In 2022, Western Reserve Land Conservancy planted 254 trees at 23 different planting sites; 54% of these trees were planted in our program’s target neighborhoods, areas with little tree canopy, high poverty rates, and a history of discrimination. During these community tree plantings we were able to work with 202 volunteers for a total of over 1,082 volunteer hours. These newly planted trees will not only restore the environment to a healthier state but improve neighborhoods and the lives of residents as well, creating a greener, healthier, and more beautiful community. Each new tree planted moves one step closer to reversing Cleveland’s tree canopy loss and provides tremendous health and climate benefits. In addition to planting and distributing trees, the Land Conservancy is a leader in nurturing trees (weekly watering and mulching) for at least three years after they are planted to ensure their success in an inhospitable environment for young trees.

Over the next 20 years, the trees planted and given away by Western Reserve Land Conservancy in 2022 will:

  • Sequester over 235,400 pounds of carbon dioxide equivalent (CO2-eq)
  • Intercept over 1,660,600 gallons of stormwater
  • Remove over 975 pounds of air pollutants including carbon monoxide (CO), nitrogen dioxide (NO₂), ozone (O₃), sulfur dioxide (SO₂), and particulate matter (PM₁₀)
  • Save neighborhoods over $5,300 annually in fuel and electricity costs
  • Contribute to the reduction of noise pollution and the heat island effect in the City of Cleveland

“Planting trees in an urban setting relies upon partnership and trust with each community,” said Elizabeth Grace, who serves as Chair of the Cleveland Tree Coalition member group and as director of urban fundraising at the Land Conservancy. “Our organizational ability to develop and maintain genuine partnerships with the neighbors, CDCs, and community leaders is the key to our success. We have many more trees to plant and maintain, but we are on our way towards a healthier and greener Cleveland.”
A lasting commitment to Diversity, Equity, Inclusion & Justice
Western Reserve Land Conservancy also completed a comprehensive Diversity, Equity, Inclusion & Justice (DEIJ) Strategic Plan, a roadmap for the organization’s enduring commitment to these principles in our workforce, workplace, and the marketplace and communities we serve. The report includes 16 action strategies to be accomplished over the next five years.
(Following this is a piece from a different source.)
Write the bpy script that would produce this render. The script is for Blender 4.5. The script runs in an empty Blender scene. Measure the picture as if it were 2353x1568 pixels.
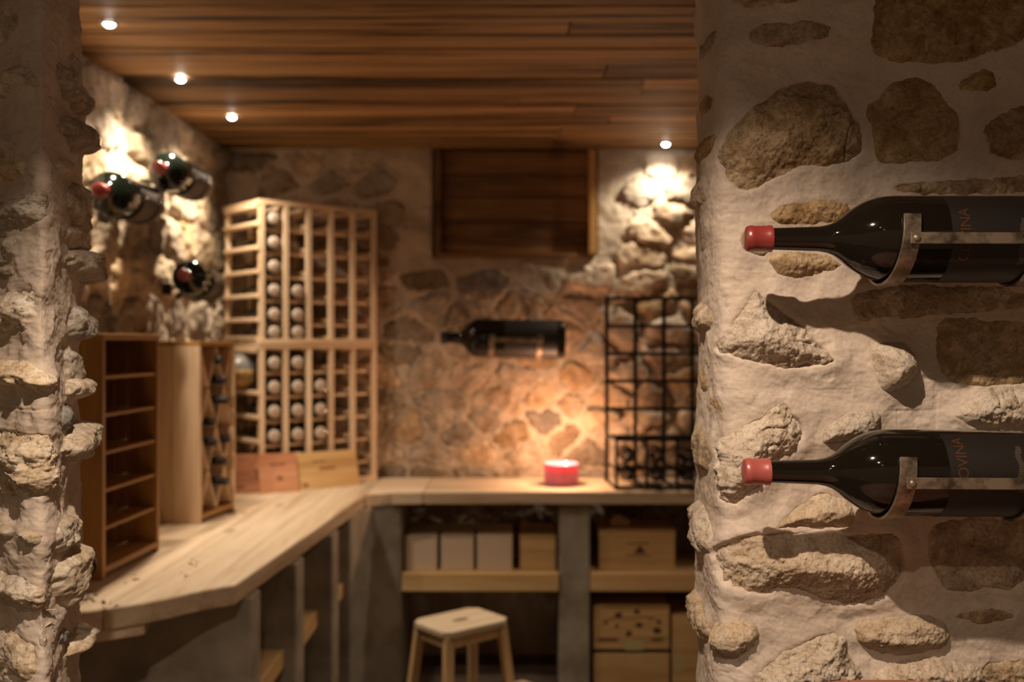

“On this journey, we also confirmed through our work that people and all organizations of people are a reflection of cultural and environmental forces,” the report states. “Within our service area there exists inadequate green space, tree canopy, and green infrastructure in urban areas and in rural communities that lack resources; inequitable distribution of conservation and restoration funding and projects; and numerous locations where people with disabilities do not have equal access to natural resource amenities.”

As a regional and national leader in the conservation community, the Land Conservancy is grateful to be part of an ever-growing community that is addressing these historic disparities.